Problem statement. Nothing but the lines from the top of the data to the line holding "R = math.radians" should be printed, word for word and both ends included; leave the pictures out.

Dataset excerpt.
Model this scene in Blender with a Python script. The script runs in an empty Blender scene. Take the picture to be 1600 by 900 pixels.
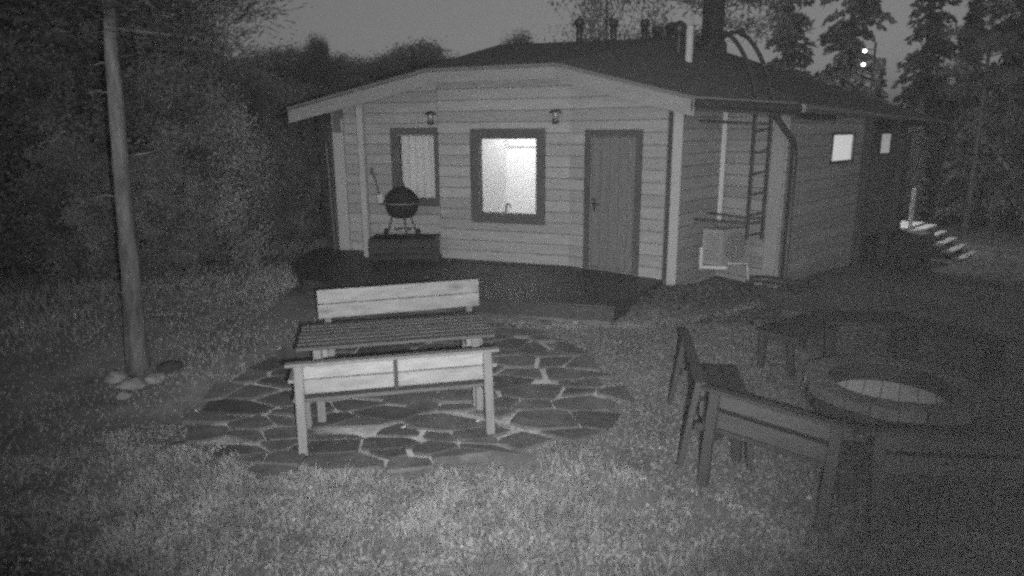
import bpy, math, random
import numpy as np
from mathutils import Matrix, Vector
rnd = random.Random(11); RNG = np.random.default_rng(5)
SC = bpy.context.scene
COL = SC.collection
R = math.radians

# ------------------------------------------------------------------ camera
cam_d = bpy.data.cameras.new('camera'); cam = bpy.data.objects.new('camera', cam_d); COL.objects.link(cam)
PITCH, ROLL, EYE = R(13.1), R(0.4), Vector((0, 0, 2.62))
fw = Vector((0, math.cos(PITCH), -math.sin(PITCH))); r0 = Vector((1, 0, 0)); u0 = Vector((0, math.sin(PITCH), math.cos(PITCH)))
rt = r0*math.cos(ROLL) - u0*math.sin(ROLL); up = u0*math.cos(ROLL) + r0*math.sin(ROLL)
cam.matrix_world = Matrix(((rt.x, up.x, -fw.x, EYE.x), (rt.y, up.y, -fw.y, EYE.y), (rt.z, up.z, -fw.z, EYE.z), (0, 0, 0, 1)))
cam_d.sensor_width = 36; cam_d.lens = 36*1050/1600; cam_d.clip_start = 0.05; cam_d.clip_end = 3000
SC.camera = cam

# ------------------------------------------------------------------ sky before sunrise, seen by a monochrome camera
world = bpy.data.worlds.new('World'); SC.world = world; world.use_nodes = True
wn = world.node_tree.nodes; wl = world.node_tree.links; wn.clear()
sky = wn.new('ShaderNodeTexSky'); sky.sky_type = 'NISHITA'; sky.sun_disc = False
sky.sun_elevation = R(4); sky.sun_rotation = R(200); sky.air_density = 1.0; sky.dust_density = 2.0
bw = wn.new('ShaderNodeRGBToBW'); bg = wn.new('ShaderNodeBackground'); wo = wn.new('ShaderNodeOutputWorld')
bg.inputs['Strength'].default_value = 0.097
wl.new(sky.outputs[0], bw.inputs[0]); wl.new(bw.outputs[0], bg.inputs['Color']); wl.new(bg.outputs[0], wo.inputs[0])

# ------------------------------------------------------------------ the watch camera's own infrared lamp
ld = bpy.data.lights.new('infrared_lamp', 'SPOT'); ld.energy = 2350; ld.spot_size = R(87); ld.spot_blend = 1.0; ld.shadow_soft_size = 0.03
lo = bpy.data.objects.new('infrared_lamp', ld); COL.objects.link(lo); lo.location = (0.14, -0.08, 2.53)
lo.rotation_euler = (Vector((-0.85, 11, 2.0)) - Vector(lo.location)).to_track_quat('-Z', 'Y').to_euler()
lo['kind'] = 'helper'

vs = SC.view_settings; vs.view_transform = 'Standard'; vs.look = 'None'; vs.exposure = 0.0; vs.gamma = 1.0; vs.use_curve_mapping = False
SC.render.film_transparent = False
SC.cycles.use_denoising = False; SC.cycles.use_light_tree = False
SC.cycles.use_adaptive_sampling = True; SC.cycles.adaptive_threshold = 0.08; SC.cycles.adaptive_min_samples = 32   # keeps the grain of a night camera
SC.cycles.filter_width = 2.7
SC.cycles.max_bounces = 6; SC.cycles.transparent_max_bounces = 12
SC.cycles.sample_clamp_indirect = 4

# ------------------------------------------------------------------ materials (a monochrome place: every base colour is a grey)
def g3(v): return (v, v, v, 1)
MATS = {}
def material(name, v, rough=0.8, var=0.25, scale=6.0, stretch=(1, 1, 1), bump=0.0, spec=0.3, rand=0.0, emit=0.0, fine=0.0, metal=0.0, attr=None, transl=0.0, detail=4, knots=0.0):
    m = bpy.data.materials.new(name); m.use_nodes = True; nt = m.node_tree; N = nt.nodes; L = nt.links
    b = N['Principled BSDF']; b.inputs['Roughness'].default_value = rough; b.inputs['Specular IOR Level'].default_value = spec; b.inputs['Metallic'].default_value = metal
    tc = N.new('ShaderNodeTexCoord'); mp = N.new('ShaderNodeMapping'); mp.inputs['Scale'].default_value = stretch
    L.new(tc.outputs['Object'], mp.inputs['Vector'])
    nz = N.new('ShaderNodeTexNoise'); nz.inputs['Scale'].default_value = scale; nz.inputs['Detail'].default_value = detail; nz.inputs['Roughness'].default_value = 0.65
    L.new(mp.outputs[0], nz.inputs['Vector'])
    mr = N.new('ShaderNodeMapRange'); mr.inputs['From Min'].default_value = 0.25; mr.inputs['From Max'].default_value = 0.75
    mr.inputs['To Min'].default_value = v*(1-var); mr.inputs['To Max'].default_value = v*(1+var)
    L.new(nz.outputs['Fac'], mr.inputs['Value']); out = mr.outputs['Result']
    def mul(a, node_out, lo_, hi_):
        r_ = N.new('ShaderNodeMapRange'); r_.inputs['To Min'].default_value = lo_; r_.inputs['To Max'].default_value = hi_
        L.new(node_out, r_.inputs['Value']); k = N.new('ShaderNodeMath'); k.operation = 'MULTIPLY'
        L.new(a, k.inputs[0]); L.new(r_.outputs[0], k.inputs[1]); return k.outputs[0]
    if fine:
        n2 = N.new('ShaderNodeTexNoise'); n2.inputs['Scale'].default_value = scale*9; n2.inputs['Detail'].default_value = 2
        L.new(mp.outputs[0], n2.inputs['Vector']); out = mul(out, n2.outputs['Fac'], 1-fine, 1+fine)
    if rand:
        oi = N.new('ShaderNodeObjectInfo'); out = mul(out, oi.outputs['Random'], 1-rand, 1+rand)
    if attr:
        at = N.new('ShaderNodeAttribute'); at.attribute_name = attr; out = mul(out, at.outputs['Fac'], 0.45, 1.55)
    if knots:
        m3 = N.new('ShaderNodeMapping'); m3.inputs['Scale'].default_value = (2.6, 1, 7); L.new(tc.outputs['Object'], m3.inputs['Vector'])
        vo = N.new('ShaderNodeTexVoronoi'); vo.inputs['Scale'].default_value = 1.0; vo.inputs['Randomness'].default_value = 1; L.new(m3.outputs[0], vo.inputs['Vector'])
        k_ = N.new('ShaderNodeMapRange'); k_.inputs['From Min'].default_value = .06; k_.inputs['From Max'].default_value = .34; k_.inputs['To Min'].default_value = 1-knots; k_.inputs['To Max'].default_value = 1; L.new(vo.outputs['Distance'], k_.inputs['Value'])
        mk = N.new('ShaderNodeMath'); mk.operation = 'MULTIPLY'; L.new(out, mk.inputs[0]); L.new(k_.outputs[0], mk.inputs[1]); out = mk.outputs[0]
    L.new(out, b.inputs['Base Color'])
    if bump:
        bp = N.new('ShaderNodeBump'); bp.inputs['Strength'].default_value = bump; bp.inputs['Distance'].default_value = 0.02
        L.new(nz.outputs['Fac'], bp.inputs['Height']); L.new(bp.outputs[0], b.inputs['Normal'])
    if emit:
        b.inputs['Emission Color'].default_value = g3(1); b.inputs['Emission Strength'].default_value = emit
    if transl:
        tr = N.new('ShaderNodeBsdfTranslucent'); L.new(out, tr.inputs['Color']); mx = N.new('ShaderNodeMixShader'); mx.inputs[0].default_value = transl
        L.new(b.outputs[0], mx.inputs[1]); L.new(tr.outputs[0], mx.inputs[2]); L.new(mx.outputs[0], N['Material Output'].inputs['Surface'])
    MATS[name] = m; return m
material('siding', 0.32, 0.75, 0.16, 2.5, (1, 1, 7), 0.15, 0.2, rand=0.13, fine=0.14)
material('wall_core', 0.14, 0.9, 0.2)
material('pale_trim', 0.37, 0.7, 0.08, 3, (1, 1, .4), 0.1, 0.2)
material('dark_trim', 0.085, 0.6, 0.2, 5, (1, 1, 1), 0.05)
material('fascia', 0.265, 0.75, 0.12, 3, (1, 1, 4), 0.1, 0.2)
material('roof_felt', 0.155, 0.95, 0.25, 5, (1, 1, 1), 0.3, 0.1, fine=0.3)
material('metal_dark', 0.05, 0.45, 0.2, 8, spec=0.5)
material('metal_grey', 0.30, 0.4, 0.15, 8, spec=0.5, metal=0.4)
material('edge_wood', 0.056, 0.6, 0.3, 3, (1, 1, 1), 0.1, 0.2, rand=0.12, fine=0.2)
material('unit_grey', 0.30, 0.5, 0.08, 6, spec=0.3)
material('metal_pale', 0.55, 0.45, 0.08, 6, spec=0.4)
material('door_wood', 0.17, 0.7, 0.25, 3, (14, 14, 1), 0.1, 0.2, fine=0.15)
material('deck_wood', 0.058, 0.5, 0.3, 3, (1, 1, 1), 0.1, 0.2, rand=0.12, fine=0.2)
material('bench_board', 0.285, 0.65, 0.3, 3.2, (1, 1, 5), 0.12, 0.35, rand=0.12, fine=0.15, knots=.45)
material('bench_slat', 0.10, 0.6, 0.3, 3.5, (1, 5, 5), 0.15, 0.4, rand=0.15, fine=0.2)
material('bench_post', 0.20, 0.7, 0.2, 4, (6, 6, 1), 0.1, 0.3, rand=0.08, fine=0.12)
material('ring_board_dimmed', 0.075, 0.7, 0.22, 3.2, (1, 1, 5), 0.12, 0.3, rand=0.10, fine=0.12)  # darker than the picnic boards: the lamp's falloff is put into the colour
material('stone', 0.105, 0.75, 0.45, 4, (1, 1, 1), 0.6, 0.3, rand=0.32, fine=0.25)
material('grout', 0.47, 0.95, 0.6, 3.2, (1, 1, 1), 0.5, 0.1, fine=0.4, detail=6)
material('soil', 0.19, 0.95, 0.5, 1.3, (1, 1, 1), 0.6, 0.1, fine=0.4, detail=8)
material('litter', 0.10, 0.9, 0.3, 6, (1, 1, 1), 0.2, 0.1, attr='tone')
material('ring_post_dimmed', 0.05, 0.7, 0.2, 4, (6, 6, 1), 0.1, 0.3, rand=0.08, fine=0.12)  # legs and slats darkened too, standing in for weaker lamp light here
material('platform_wood', 0.042, 0.8, 0.3, 3, (1, 1, 1), 0.1, 0.1, rand=0.12, fine=0.2)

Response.
Model this scene in Blender with a Python script. The script runs in an empty Blender scene. Take the picture to be 1600 by 900 pixels.
import bpy, math, random
import numpy as np
from mathutils import Matrix, Vector
rnd = random.Random(11); RNG = np.random.default_rng(5)
SC = bpy.context.scene
COL = SC.collection
R = math.radians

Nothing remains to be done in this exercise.